Ukraine rejects concessions as Russians attack in east

Destroyed building in Ukraine
A local resident walks by a destroyed building after a rocket attack on a university campus, amid Russia’s invasion, in Bakhmut, in the Donetsk region, Ukraine.
REUTERS/Carlos Barria

By Conor Humphries and Max Hunder

KYIV – Ukraine ruled out a ceasefire or any territorial concessions to Moscow as Russia stepped up its attack in the country’s east and south, pounding the Donbas and Mykolaiv regions with air strikes and artillery fire.

Kyiv’s stance has become increasingly uncompromising in recent weeks as Russia experienced military setbacks while Ukrainian officials grew worried they might be pressured to sacrifice land for a peace deal.

“The war must end with the complete restoration of Ukraine’s territorial integrity and sovereignty,” Ukraine’s presidential chief of staff Andriy Yermak said in a Twitter post on Sunday.

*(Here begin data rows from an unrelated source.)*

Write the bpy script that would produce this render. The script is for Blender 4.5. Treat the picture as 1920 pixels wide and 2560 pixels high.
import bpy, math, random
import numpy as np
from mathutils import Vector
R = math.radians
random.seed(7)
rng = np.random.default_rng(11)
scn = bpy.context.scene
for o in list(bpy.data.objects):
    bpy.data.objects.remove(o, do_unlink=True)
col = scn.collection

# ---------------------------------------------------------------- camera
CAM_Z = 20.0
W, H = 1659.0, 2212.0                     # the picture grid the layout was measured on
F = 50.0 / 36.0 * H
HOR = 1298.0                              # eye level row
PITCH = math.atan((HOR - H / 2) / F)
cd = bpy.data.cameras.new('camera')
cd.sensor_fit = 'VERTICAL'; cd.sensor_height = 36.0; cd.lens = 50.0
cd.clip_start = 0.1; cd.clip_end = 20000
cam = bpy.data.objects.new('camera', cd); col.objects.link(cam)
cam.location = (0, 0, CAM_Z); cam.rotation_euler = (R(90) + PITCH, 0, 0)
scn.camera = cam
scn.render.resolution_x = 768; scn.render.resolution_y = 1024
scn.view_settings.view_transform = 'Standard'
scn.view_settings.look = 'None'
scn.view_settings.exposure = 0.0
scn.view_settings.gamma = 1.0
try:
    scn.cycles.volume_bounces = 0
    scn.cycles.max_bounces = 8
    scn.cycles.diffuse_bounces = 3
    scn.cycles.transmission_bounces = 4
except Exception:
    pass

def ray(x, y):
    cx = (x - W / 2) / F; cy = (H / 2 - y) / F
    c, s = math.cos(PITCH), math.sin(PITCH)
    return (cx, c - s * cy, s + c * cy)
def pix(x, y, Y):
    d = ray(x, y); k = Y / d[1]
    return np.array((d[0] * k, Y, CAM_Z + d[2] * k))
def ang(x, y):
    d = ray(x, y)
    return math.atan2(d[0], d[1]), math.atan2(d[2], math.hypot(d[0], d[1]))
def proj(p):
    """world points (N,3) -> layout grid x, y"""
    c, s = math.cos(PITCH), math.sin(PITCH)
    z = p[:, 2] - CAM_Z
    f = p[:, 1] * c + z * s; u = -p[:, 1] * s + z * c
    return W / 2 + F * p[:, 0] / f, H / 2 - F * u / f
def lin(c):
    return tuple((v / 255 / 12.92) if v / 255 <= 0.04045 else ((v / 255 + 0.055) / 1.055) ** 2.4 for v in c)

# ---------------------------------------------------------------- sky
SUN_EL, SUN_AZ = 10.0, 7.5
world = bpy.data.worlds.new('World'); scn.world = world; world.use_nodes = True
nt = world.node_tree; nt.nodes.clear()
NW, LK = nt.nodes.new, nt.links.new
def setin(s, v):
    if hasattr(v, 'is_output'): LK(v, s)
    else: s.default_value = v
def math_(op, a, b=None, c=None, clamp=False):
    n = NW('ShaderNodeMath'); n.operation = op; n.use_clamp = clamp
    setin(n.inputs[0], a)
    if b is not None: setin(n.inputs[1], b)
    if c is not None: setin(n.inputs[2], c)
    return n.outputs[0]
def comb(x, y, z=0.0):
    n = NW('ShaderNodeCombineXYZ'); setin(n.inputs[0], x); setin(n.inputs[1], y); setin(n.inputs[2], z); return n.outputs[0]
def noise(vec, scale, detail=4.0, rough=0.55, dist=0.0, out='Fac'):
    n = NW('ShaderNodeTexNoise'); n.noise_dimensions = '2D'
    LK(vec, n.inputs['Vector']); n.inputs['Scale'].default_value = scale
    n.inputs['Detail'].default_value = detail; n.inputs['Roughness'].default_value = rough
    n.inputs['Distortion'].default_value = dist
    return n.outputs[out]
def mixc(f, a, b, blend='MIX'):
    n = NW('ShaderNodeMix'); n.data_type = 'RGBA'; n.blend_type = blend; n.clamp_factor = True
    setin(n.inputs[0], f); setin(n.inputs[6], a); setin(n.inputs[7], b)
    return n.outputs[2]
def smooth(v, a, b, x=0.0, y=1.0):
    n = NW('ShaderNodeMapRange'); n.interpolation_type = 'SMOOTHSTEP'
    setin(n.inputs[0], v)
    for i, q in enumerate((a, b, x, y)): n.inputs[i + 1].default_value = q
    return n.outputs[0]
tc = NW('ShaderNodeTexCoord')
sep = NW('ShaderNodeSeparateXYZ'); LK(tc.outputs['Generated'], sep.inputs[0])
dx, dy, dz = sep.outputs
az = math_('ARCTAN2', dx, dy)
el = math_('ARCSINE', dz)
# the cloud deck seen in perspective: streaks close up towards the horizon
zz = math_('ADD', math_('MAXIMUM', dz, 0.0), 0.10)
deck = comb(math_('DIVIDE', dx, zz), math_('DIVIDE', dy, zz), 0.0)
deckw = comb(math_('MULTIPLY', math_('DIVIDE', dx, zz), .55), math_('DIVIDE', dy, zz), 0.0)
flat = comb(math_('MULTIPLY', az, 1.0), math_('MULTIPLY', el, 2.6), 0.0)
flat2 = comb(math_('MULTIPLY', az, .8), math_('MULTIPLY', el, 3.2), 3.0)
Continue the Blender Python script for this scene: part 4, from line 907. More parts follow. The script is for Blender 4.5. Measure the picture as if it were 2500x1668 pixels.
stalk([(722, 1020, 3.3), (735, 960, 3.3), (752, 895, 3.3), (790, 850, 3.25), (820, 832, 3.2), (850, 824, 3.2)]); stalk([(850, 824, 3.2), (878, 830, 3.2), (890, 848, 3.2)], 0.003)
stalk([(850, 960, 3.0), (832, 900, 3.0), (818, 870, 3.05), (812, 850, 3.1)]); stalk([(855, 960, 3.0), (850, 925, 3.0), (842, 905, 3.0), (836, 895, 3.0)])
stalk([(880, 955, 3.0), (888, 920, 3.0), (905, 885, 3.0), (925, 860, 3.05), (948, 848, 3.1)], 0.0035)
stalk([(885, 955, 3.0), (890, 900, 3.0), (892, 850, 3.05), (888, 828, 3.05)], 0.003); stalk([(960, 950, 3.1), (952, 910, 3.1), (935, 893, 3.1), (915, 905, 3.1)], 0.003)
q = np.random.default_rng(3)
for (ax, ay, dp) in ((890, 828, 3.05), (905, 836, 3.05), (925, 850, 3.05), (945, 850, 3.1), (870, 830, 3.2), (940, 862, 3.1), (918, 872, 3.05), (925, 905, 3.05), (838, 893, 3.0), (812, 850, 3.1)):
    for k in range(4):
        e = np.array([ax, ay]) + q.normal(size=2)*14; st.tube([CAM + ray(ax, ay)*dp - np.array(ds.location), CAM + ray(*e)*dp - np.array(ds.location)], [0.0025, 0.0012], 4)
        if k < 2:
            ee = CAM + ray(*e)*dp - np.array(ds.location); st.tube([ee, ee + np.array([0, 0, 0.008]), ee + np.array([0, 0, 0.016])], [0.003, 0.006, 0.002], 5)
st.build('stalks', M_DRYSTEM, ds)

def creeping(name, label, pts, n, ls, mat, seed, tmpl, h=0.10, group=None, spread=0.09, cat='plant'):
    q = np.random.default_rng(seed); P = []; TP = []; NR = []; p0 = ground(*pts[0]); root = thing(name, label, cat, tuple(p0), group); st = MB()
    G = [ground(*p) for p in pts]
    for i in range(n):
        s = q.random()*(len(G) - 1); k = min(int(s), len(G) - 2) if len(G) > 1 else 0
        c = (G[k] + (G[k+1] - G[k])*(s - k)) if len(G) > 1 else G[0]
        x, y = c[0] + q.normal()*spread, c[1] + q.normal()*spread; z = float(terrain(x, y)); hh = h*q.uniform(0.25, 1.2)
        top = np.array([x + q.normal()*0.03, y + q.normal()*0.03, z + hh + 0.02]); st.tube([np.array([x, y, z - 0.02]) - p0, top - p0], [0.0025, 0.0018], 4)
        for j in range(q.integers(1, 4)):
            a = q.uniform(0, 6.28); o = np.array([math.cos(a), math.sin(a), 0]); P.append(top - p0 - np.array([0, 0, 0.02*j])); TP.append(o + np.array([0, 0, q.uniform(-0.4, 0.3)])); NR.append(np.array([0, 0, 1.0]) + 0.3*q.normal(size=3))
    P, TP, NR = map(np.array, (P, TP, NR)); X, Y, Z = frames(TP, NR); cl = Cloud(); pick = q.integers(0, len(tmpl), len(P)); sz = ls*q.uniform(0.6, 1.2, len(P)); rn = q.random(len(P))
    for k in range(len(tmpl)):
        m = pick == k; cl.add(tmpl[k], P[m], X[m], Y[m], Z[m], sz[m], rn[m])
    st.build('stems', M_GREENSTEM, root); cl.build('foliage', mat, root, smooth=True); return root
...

Polish President Andrzej Duda offered Warsaw’s backing, telling lawmakers in Kyiv on Sunday that the international community had to demand Russia’s complete withdrawal and that sacrificing any of it would be a “huge blow” to the entire West.

“Worrying voices have appeared, saying that Ukraine should give in to (President Vladimir) Putin’s demands,” Duda said, the first foreign leader to address the Ukrainian parliament in person since Russia’s Feb. 24 invasion.

“Only Ukraine has the right to decide about its future,” he said.

Speaking to the same parliamentary session, Ukrainian President Volodymyr Zelenskiy renewed a plea for stronger economic sanctions against Moscow.

“Half-measures should not be used when aggression should be stopped,” he said.

Shortly after both finished speaking, an air raid siren was heard in the capital, a reminder that the war raged on even if its front lines are now hundreds of kilometers away.

Zelinskiy said at a press conference with Duda that 50-100 Ukrainians are dying every day on the war’s eastern front in what appeared to be a reference to military casualties.

Russia is waging a major offensive in Luhansk, one of two provinces in Donbas, after ending weeks of resistance by the last Ukrainian fighters in the strategic southeastern port of Mariupol.

The heaviest fighting focused around the twin cities of Sievierodonetsk and Lysychansk, interior ministry adviser Vadym Denysenko told Ukrainian television on Sunday.

The cities form the eastern part of a Ukrainian-held pocket that Russia has been trying to overrun since mid-April after failing to capture Kyiv and shifting its focus to the east and south of the country.

Russian shelling and “heavy fighting” near Sievierodonetsk has continued, but the invading forces failed to secure the nearby village Oleksandrivka, a Ukrainian military statement said.

Russia’s defense ministry said on Sunday its forces pummeled Ukrainian command centers, troops and ammunition depots in Donbas and the Mykolaiv region in the south with air strikes and artillery.

Reuters was unable to independently verify those battlefield reports.

Russian-backed separatists already controlled parts of Luhansk and neighboring Donetsk before the invasion, but Moscow wants to seize the remaining Ukrainian-held territory in the region.

An explosion severely injured a Russian-appointed mayor in the town of Enerhodar, Russia’s RIA news agency reported. Reuters could not immediately establish what caused the explosion.

Ukraine’s lead negotiator, Zelenskiy adviser Mykhailo Podolyak, ruled out any territorial concessions and rejected calls for an immediate ceasefire, saying it meant Russian troops would stay in occupied territories, which Kyiv could not accept.

“The (Russian) forces must leave the country and after that the resumption of the peace process will be possible,” Podolyak said in an interview with Reuters on Saturday, referring to calls for an immediate ceasefire as “very strange.”

Concessions would backfire because Russia would use the break in fighting to come back stronger, he said.

Recent calls for an immediate ceasefire have come from U.S. Defense Secretary Lloyd Austin and Italian Prime Minister Mario Draghi.